A questo punto è evidente che i due sono un’unica natura: quella umana, come le due facce formano una sola e l’unica sostanza della moneta. Quindi l’uomo – giustamente dice Gesù – non separi ciò che Dio ha creato congiunto. L’amore non è un affetto, ma il «luogo» dove uomo e donna hanno l’unica natura, come il metallo è il «luogo» ove avviene la moneta, dove le due facce fanno un’unica cosa, così l’amore è dove i due corpi formano l’unico corpo che essi sono e costituiscono. In Dio la natura è unica e semplice perché indivisa, e nell’essere umano è unica e semplice secundum quid (=intesa in un certo senso), ossia nella sua intellegibilità, significatività e nel suo essere-amore, essa cioè non è indivisa materialmente, ma è semplice secundum rationem (=secondo il senso intellegibile) ossia in rapporto all’immagine divina di cui è copia, dove due individui (aspetto creaturale) diventano una unità e sono la stessa cosa realmente sebbene secondo una diversa ragione, poiché l’uomo dice la mascolinità e la donna indica l’aspetto femminile di quell’unico essere che è l’umanità. Come in un globo il nord e il sud non sono diversi in concreto, ma secundum rationes, così l’amore è la massa dove i due corpi maschile e femminile perdono la distinzione e si fondono in unico essere, nell’unico corpo che sono in quanto due. Dunque quale copia di Dio, l’essere umano è duplice secundum rationes ma unico secundum rem (=in concreto), è duplice nella sua manifestazione maschile-femminile, ma è unico in quanto sostanza umana: unica natura in due persone uguali e distinte.
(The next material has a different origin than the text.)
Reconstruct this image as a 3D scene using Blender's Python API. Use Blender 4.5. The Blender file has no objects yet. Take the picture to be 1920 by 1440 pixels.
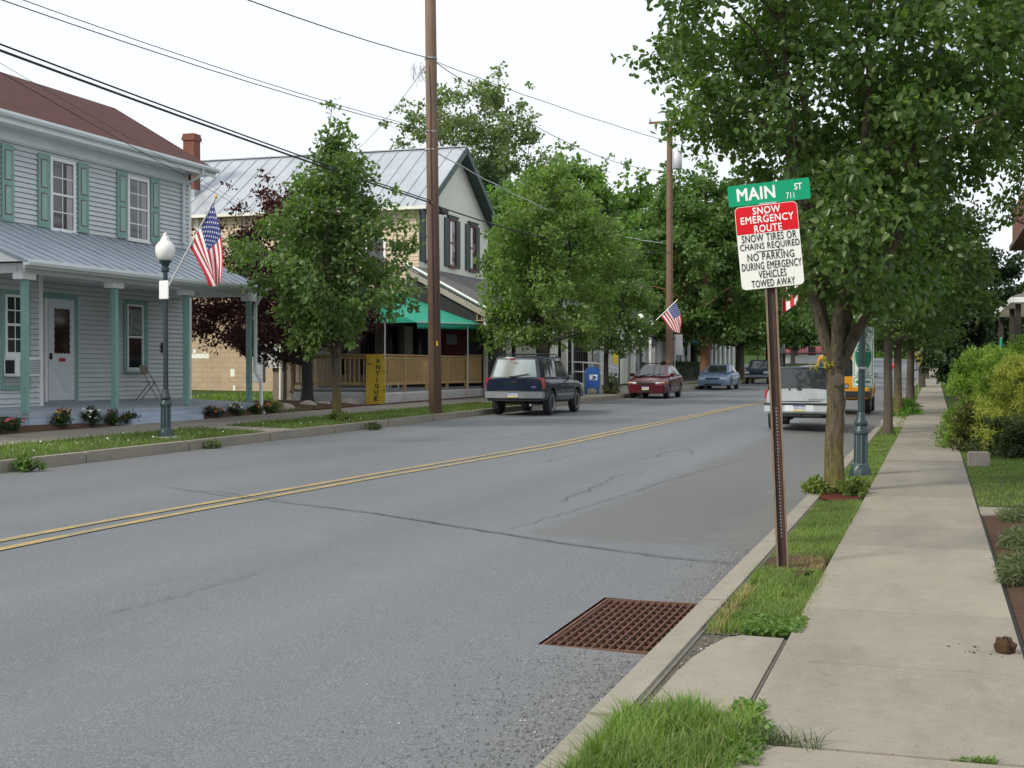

Se questo è vero, allora il matrimonio non è un atto che l’uomo può fare, non fare, determinare, significare, a proprio arbitrio, ma l’uomo è nel matrimonio o per contrario il matrimonio è l’habitat in cui l’essere umano ha la pienezza di se stesso.
Come non si può legiferare sulla rotondità della terra, ma la possiamo solo spiegare, così il matrimonio si può spiegare, ma non renderlo diverso, perché in esso vi è la pienezza dell’umanità. Lo si può solo vivere in quanto in esso abita la natura umana, e se lo cambiamo è solo «per la durezza del cuore e della mente».